These are the complex narratives behind Thebe Phetogo paintings that won us over. But first it was obviously the nearly ever present vivid green in his paintings which demanded our attention. Thebe Phetogo’s work also required some thinking before being convinced – these are works that felt challenging. We first saw Thebe’s work when he took part in Guns and Rain Fresh Voices in 2020. There were a couple of works that were very tempting, a very neat quote of a Kerry James Marshall painting among them that in hindsight we should have pursued. His first solo Blackbody Composites at Kò a new gallery in Lagos, following a residency in the city that enabled us to get to know his practice more deeply. The Black Lives Matter debate raged in the US, and Blackbody composite (Conjoined Twins), which we acquired, felt very relevant. As we would later discover there was much more to the painting than we had first seen.
Phetogo’s practice ranges from figuration to landscape with many influences from video games to expressionist painting. Landscape elements are also important to his practice, referring more mythical places than actual ones. This was to us another innovative aspect in his paintings. After all, not many African contemporary artists are invested in working on landscapes (outside of photography). Thebe’s second solo show, with Guns and Rain this time, Ko Ga Lowe, offered us the opportunity to acquire Cave Rock Opera, an elegiac depiction of a mountain, not unlike Alexander von Humboldt’s maps.
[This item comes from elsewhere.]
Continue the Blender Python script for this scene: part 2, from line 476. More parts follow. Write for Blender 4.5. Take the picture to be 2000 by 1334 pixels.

A stroke of luck, or perhaps a sign of providence, Thebe soon started working with a young ultra-contemporary gallery in Washington DC, Von Ammon Co. and has held two successful solo show with them since, including most recently 8 Propositions for the Origin of a blackbody as well as a group show Focus Group 4. This is on the occasion of the latter that his practice surprised once more, with a delightfully weird… pink… painting, Prelude to the Uncanny Valley I.